• _YOUR OBJECTIVE_
Make an exact copy of each entry, leaving out every picture.

• _INFORMATION SHOWN_
** start **

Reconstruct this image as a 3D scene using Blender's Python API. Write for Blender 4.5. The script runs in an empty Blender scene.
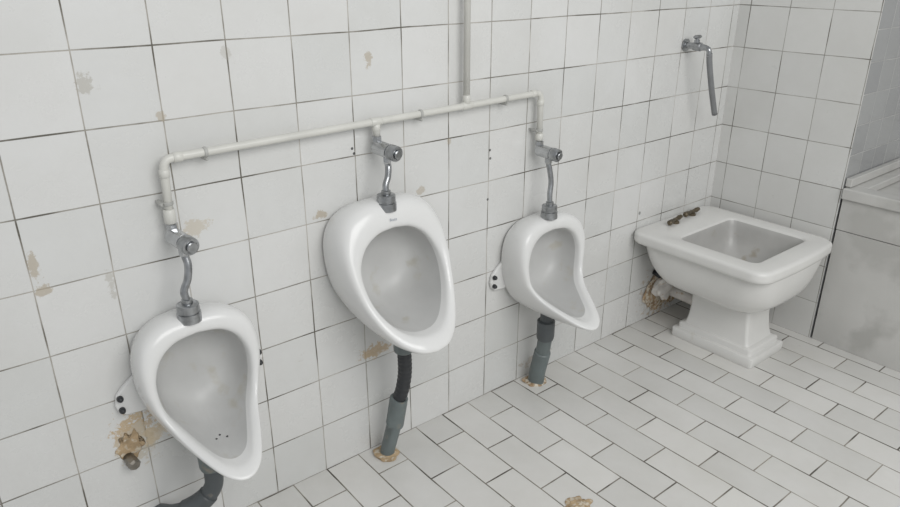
import bpy, math, random
from mathutils import Vector, Matrix, noise
from mathutils.bvhtree import BVHTree
random.seed(4)
COL=bpy.context.scene.collection
D=1.56;H=1.41
# ---------------------------------------------------------------- helpers
def mesh_obj(name,verts,faces,mat,smooth=True,parent=None,sub=0,bevel=0,label=None,sharp=None):
    me=bpy.data.meshes.new(name);me.from_pydata([tuple(v) for v in verts],[],faces);me.update()
    import bmesh
    bm=bmesh.new();bm.from_mesh(me);bmesh.ops.recalc_face_normals(bm,faces=bm.faces);bm.to_mesh(me);bm.free()
    if smooth:
        for p in me.polygons:p.use_smooth=True
        if sharp:me.set_sharp_from_angle(angle=math.radians(sharp))
    ob=bpy.data.objects.new(name,me);COL.objects.link(ob)
    if mat:me.materials.append(mat)
    if parent:ob.parent=parent
    if bevel:
        b=ob.modifiers.new('b','BEVEL');b.width=bevel;b.segments=3;b.limit_method='ANGLE';b.angle_limit=math.radians(40)
    if sub:
        s=ob.modifiers.new('s','SUBSURF');s.levels=sub;s.render_levels=sub
    if label:ob["label"]=label
    return ob
def empty(name,loc,label,cat,group=None):
    e=bpy.data.objects.new(name,None);COL.objects.link(e);e.location=loc;e.empty_display_size=.05
    e["label"]=label;e["category"]=cat
    if group:e["group"]=group
    return e
def tag(o,label,cat,group=None):
    o["label"]=label;o["category"]=cat
    if group:o["group"]=group
    return o
def attach(o,root):
    o.parent=root;o.matrix_parent_inverse=Matrix.Translation(root.location).inverted()
    return o
def join_geo(parts):
    V=[];F=[]
    for v,f in parts:
        n=len(V);V+=list(v);F+=[tuple(i+n for i in g) for g in f]
    return V,F
def box(x0,x1,y0,y1,z0,z1):
    v=[(x,y,z) for x in(x0,x1) for y in(y0,y1) for z in(z0,z1)]
    return v,[(0,1,3,2),(4,6,7,5),(0,4,5,1),(2,3,7,6),(0,2,6,4),(1,5,7,3)]
def loft(loops,cap0=True,cap1=True):
    n=len(loops[0]);V=[p for l in loops for p in l];F=[]
    for i in range(len(loops)-1):
        for j in range(n):
            k=(j+1)%n;F.append((i*n+j,i*n+k,(i+1)*n+k,(i+1)*n+j))
    def fan(base,flip):
        c=sum((Vector(V[base+j]) for j in range(n)),Vector())/n
        V.append(tuple(c));ci=len(V)-1
        for j in range(n):
            k=(j+1)%n;F.append((base+j,base+k,ci) if flip else (base+k,base+j,ci))
    if cap0:fan(0,False)
    if cap1:fan((len(loops)-1)*n,True)
    return V,F
def catmull(P,per=8):
    P=[Vector(p) for p in P];Q=[]
    for i in range(len(P)-1):
        a=P[i-1] if i>0 else 2*P[0]-P[1];b=P[i];c=P[i+1];d=P[i+2] if i+2<len(P) else 2*P[-1]-P[-2]
        for k in range(per):
            t=k/per
            Q.append(.5*((2*b)+(-a+c)*t+(2*a-5*b+4*c-d)*t*t+(-a+3*b-3*c+d)*t**3))
    Q.append(P[-1]);return Q
def sweep(pts,r,seg=20):
    pts=[Vector(p) for p in pts];n=len(pts)
    if not hasattr(r,'__len__'):r=[r]*n
    T=[]
    for i in range(n):
        a=pts[max(i-1,0)];b=pts[min(i+1,n-1)];d=b-a
        T.append(d.normalized() if d.length>1e-9 else (T[-1] if T else Vector((0,0,1))))
    up=Vector((0,0,1)) if abs(T[0].z)<.9 else Vector((1,0,0))
    N=(up-T[0]*up.dot(T[0])).normalized();loops=[]
    for i in range(n):
        N=(N-T[i]*N.dot(T[i])).normalized();B=T[i].cross(N)
        loops.append([tuple(pts[i]+r[i]*(math.cos(a)*N+math.sin(a)*B)) for a in [2*math.pi*k/seg for k in range(seg)]])
    return loft(loops)
def fillet(P,rad=.02,seg=6):
    P=[Vector(p) for p in P];Q=[P[0]]
    for i in range(1,len(P)-1):
        a=(P[i-1]-P[i]);b=(P[i+1]-P[i]);r=min(rad,a.length*.45,b.length*.45)
        p0=P[i]+a.normalized()*r;p1=P[i]+b.normalized()*r
        for k in range(seg+1):
            t=k/seg;Q.append((1-t)**2*p0+2*t*(1-t)*P[i]+t*t*p1)
    Q.append(P[-1]);return Q
def prof(p0,p1,profile,seg=28):
    p0=Vector(p0);p1=Vector(p1);d=(p1-p0);ax=d.normalized()
    up=Vector((0,0,1)) if abs(ax.z)<.9 else Vector((1,0,0))
    N=(up-ax*up.dot(ax)).normalized();B=ax.cross(N);loops=[]
    for t,r in profile:
        c=p0+d*t
        loops.append([tuple(c+r*(math.cos(a)*N+math.sin(a)*B)) for a in [2*math.pi*k/seg for k in range(seg)]])
    return loft(loops)
# ---------------------------------------------------------------- materials
def newmat(name):
    m=bpy.data.materials.new(name);m.use_nodes=True;nt=m.node_tree
    return m,nt,nt.nodes['Principled BSDF']
def simple(name,col,rough=.4,metal=0,var=.06,scale=12,bump=0,bscale=60,dirt=None,dirt_thr=.62):
    m,nt,b=newmat(name);N=nt.nodes;L=nt.links
    tc=N.new('ShaderNodeTexCoord');nz=N.new('ShaderNodeTexNoise');nz.inputs['Scale'].default_value=scale;nz.inputs['Detail'].default_value=6
    L.new(tc.outputs['Object'],nz.inputs['Vector'])
    cr=N.new('ShaderNodeValToRGB');cr.color_ramp.elements[0].position=.3;cr.color_ramp.elements[1].position=.7
    cr.color_ramp.elements[0].color=tuple(c*(1-var) for c in col)+(1,);cr.color_ramp.elements[1].color=tuple(min(1,c*(1+var)) for c in col)+(1,)
    L.new(nz.outputs['Fac'],cr.inputs['Fac']);out=cr.outputs['Color']
    if dirt:
        n2=N.new('ShaderNodeTexNoise');n2.inputs['Scale'].default_value=scale*1.7;n2.inputs['Detail'].default_value=8
        L.new(tc.outputs['Object'],n2.inputs['Vector'])
        r2=N.new('ShaderNodeValToRGB');r2.color_ramp.elements[0].position=dirt_thr;r2.color_ramp.elements[1].position=dirt_thr+.12
        L.new(n2.outputs['Fac'],r2.inputs['Fac'])
        mx=N.new('ShaderNodeMixRGB');mx.inputs['Color2'].default_value=dirt+(1,)
        L.new(r2.outputs['Color'],mx.inputs['Fac']);L.new(out,mx.inputs['Color1']);out=mx.outputs['Color']
    L.new(out,b.inputs['Base Color'])
    b.inputs['Roughness'].default_value=rough;b.inputs['Metallic'].default_value=metal
    if bump:
        n3=N.new('ShaderNodeTexNoise');n3.inputs['Scale'].default_value=bscale;n3.inputs['Detail'].default_value=4
        L.new(tc.outputs['Object'],n3.inputs['Vector'])
        bp=N.new('ShaderNodeBump');bp.inputs['Strength'].default_value=bump;bp.inputs['Distance'].default_value=.004
        L.new(n3.outputs['Fac'],bp.inputs['Height']);L.new(bp.outputs['Normal'],b.inputs['Normal'])
    return m
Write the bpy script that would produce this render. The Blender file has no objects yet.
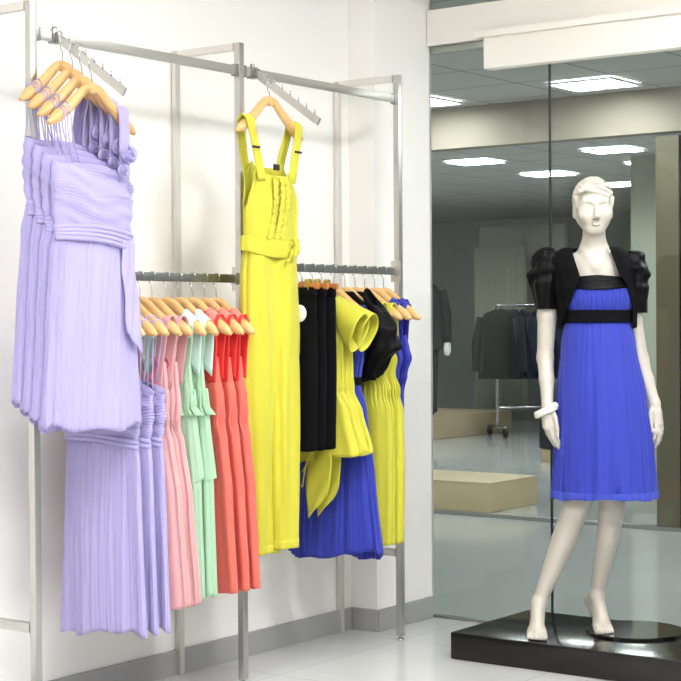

** end **

• _OUTPUT BELOW_
Reconstruct this image as a 3D scene using Blender's Python API. Write for Blender 4.5. The script runs in an empty Blender scene.
import bpy, math, random
from mathutils import Vector, Matrix, noise
from mathutils.bvhtree import BVHTree
random.seed(4)
COL=bpy.context.scene.collection
D=1.56;H=1.41
# ---------------------------------------------------------------- helpers
def mesh_obj(name,verts,faces,mat,smooth=True,parent=None,sub=0,bevel=0,label=None,sharp=None):
    me=bpy.data.meshes.new(name);me.from_pydata([tuple(v) for v in verts],[],faces);me.update()
    import bmesh
    bm=bmesh.new();bm.from_mesh(me);bmesh.ops.recalc_face_normals(bm,faces=bm.faces);bm.to_mesh(me);bm.free()
    if smooth:
        for p in me.polygons:p.use_smooth=True
        if sharp:me.set_sharp_from_angle(angle=math.radians(sharp))
    ob=bpy.data.objects.new(name,me);COL.objects.link(ob)
    if mat:me.materials.append(mat)
    if parent:ob.parent=parent
    if bevel:
        b=ob.modifiers.new('b','BEVEL');b.width=bevel;b.segments=3;b.limit_method='ANGLE';b.angle_limit=math.radians(40)
    if sub:
        s=ob.modifiers.new('s','SUBSURF');s.levels=sub;s.render_levels=sub
    if label:ob["label"]=label
    return ob
def empty(name,loc,label,cat,group=None):
    e=bpy.data.objects.new(name,None);COL.objects.link(e);e.location=loc;e.empty_display_size=.05
    e["label"]=label;e["category"]=cat
    if group:e["group"]=group
    return e
def tag(o,label,cat,group=None):
    o["label"]=label;o["category"]=cat
    if group:o["group"]=group
    return o
def attach(o,root):
    o.parent=root;o.matrix_parent_inverse=Matrix.Translation(root.location).inverted()
    return o
def join_geo(parts):
    V=[];F=[]
    for v,f in parts:
        n=len(V);V+=list(v);F+=[tuple(i+n for i in g) for g in f]
    return V,F
def box(x0,x1,y0,y1,z0,z1):
    v=[(x,y,z) for x in(x0,x1) for y in(y0,y1) for z in(z0,z1)]
    return v,[(0,1,3,2),(4,6,7,5),(0,4,5,1),(2,3,7,6),(0,2,6,4),(1,5,7,3)]
def loft(loops,cap0=True,cap1=True):
    n=len(loops[0]);V=[p for l in loops for p in l];F=[]
    for i in range(len(loops)-1):
        for j in range(n):
            k=(j+1)%n;F.append((i*n+j,i*n+k,(i+1)*n+k,(i+1)*n+j))
    def fan(base,flip):
        c=sum((Vector(V[base+j]) for j in range(n)),Vector())/n
        V.append(tuple(c));ci=len(V)-1
        for j in range(n):
            k=(j+1)%n;F.append((base+j,base+k,ci) if flip else (base+k,base+j,ci))
    if cap0:fan(0,False)
    if cap1:fan((len(loops)-1)*n,True)
    return V,F
def catmull(P,per=8):
    P=[Vector(p) for p in P];Q=[]
    for i in range(len(P)-1):
        a=P[i-1] if i>0 else 2*P[0]-P[1];b=P[i];c=P[i+1];d=P[i+2] if i+2<len(P) else 2*P[-1]-P[-2]
        for k in range(per):
            t=k/per
            Q.append(.5*((2*b)+(-a+c)*t+(2*a-5*b+4*c-d)*t*t+(-a+3*b-3*c+d)*t**3))
    Q.append(P[-1]);return Q
def sweep(pts,r,seg=20):
    pts=[Vector(p) for p in pts];n=len(pts)
    if not hasattr(r,'__len__'):r=[r]*n
    T=[]
    for i in range(n):
        a=pts[max(i-1,0)];b=pts[min(i+1,n-1)];d=b-a
        T.append(d.normalized() if d.length>1e-9 else (T[-1] if T else Vector((0,0,1))))
    up=Vector((0,0,1)) if abs(T[0].z)<.9 else Vector((1,0,0))
    N=(up-T[0]*up.dot(T[0])).normalized();loops=[]
    for i in range(n):
        N=(N-T[i]*N.dot(T[i])).normalized();B=T[i].cross(N)
        loops.append([tuple(pts[i]+r[i]*(math.cos(a)*N+math.sin(a)*B)) for a in [2*math.pi*k/seg for k in range(seg)]])
    return loft(loops)
def fillet(P,rad=.02,seg=6):
    P=[Vector(p) for p in P];Q=[P[0]]
    for i in range(1,len(P)-1):
        a=(P[i-1]-P[i]);b=(P[i+1]-P[i]);r=min(rad,a.length*.45,b.length*.45)
        p0=P[i]+a.normalized()*r;p1=P[i]+b.normalized()*r
        for k in range(seg+1):
            t=k/seg;Q.append((1-t)**2*p0+2*t*(1-t)*P[i]+t*t*p1)
    Q.append(P[-1]);return Q
def prof(p0,p1,profile,seg=28):
    p0=Vector(p0);p1=Vector(p1);d=(p1-p0);ax=d.normalized()
    up=Vector((0,0,1)) if abs(ax.z)<.9 else Vector((1,0,0))
    N=(up-ax*up.dot(ax)).normalized();B=ax.cross(N);loops=[]
    for t,r in profile:
        c=p0+d*t
        loops.append([tuple(c+r*(math.cos(a)*N+math.sin(a)*B)) for a in [2*math.pi*k/seg for k in range(seg)]])
    return loft(loops)
# ---------------------------------------------------------------- materials
def newmat(name):
    m=bpy.data.materials.new(name);m.use_nodes=True;nt=m.node_tree
    return m,nt,nt.nodes['Principled BSDF']
def simple(name,col,rough=.4,metal=0,var=.06,scale=12,bump=0,bscale=60,dirt=None,dirt_thr=.62):
    m,nt,b=newmat(name);N=nt.nodes;L=nt.links
    tc=N.new('ShaderNodeTexCoord');nz=N.new('ShaderNodeTexNoise');nz.inputs['Scale'].default_value=scale;nz.inputs['Detail'].default_value=6
    L.new(tc.outputs['Object'],nz.inputs['Vector'])
    cr=N.new('ShaderNodeValToRGB');cr.color_ramp.elements[0].position=.3;cr.color_ramp.elements[1].position=.7
    cr.color_ramp.elements[0].color=tuple(c*(1-var) for c in col)+(1,);cr.color_ramp.elements[1].color=tuple(min(1,c*(1+var)) for c in col)+(1,)
    L.new(nz.outputs['Fac'],cr.inputs['Fac']);out=cr.outputs['Color']
    if dirt:
        n2=N.new('ShaderNodeTexNoise');n2.inputs['Scale'].default_value=scale*1.7;n2.inputs['Detail'].default_value=8
        L.new(tc.outputs['Object'],n2.inputs['Vector'])
        r2=N.new('ShaderNodeValToRGB');r2.color_ramp.elements[0].position=dirt_thr;r2.color_ramp.elements[1].position=dirt_thr+.12
        L.new(n2.outputs['Fac'],r2.inputs['Fac'])
        mx=N.new('ShaderNodeMixRGB');mx.inputs['Color2'].default_value=dirt+(1,)
        L.new(r2.outputs['Color'],mx.inputs['Fac']);L.new(out,mx.inputs['Color1']);out=mx.outputs['Color']
    L.new(out,b.inputs['Base Color'])
    b.inputs['Roughness'].default_value=rough;b.inputs['Metallic'].default_value=metal
    if bump:
        n3=N.new('ShaderNodeTexNoise');n3.inputs['Scale'].default_value=bscale;n3.inputs['Detail'].default_value=4
        L.new(tc.outputs['Object'],n3.inputs['Vector'])
        bp=N.new('ShaderNodeBump');bp.inputs['Strength'].default_value=bump;bp.inputs['Distance'].default_value=.004
        L.new(n3.outputs['Fac'],bp.inputs['Height']);L.new(bp.outputs['Normal'],b.inputs['Normal'])
    return m
Write the bpy script that would produce this render. The Blender file has no objects yet.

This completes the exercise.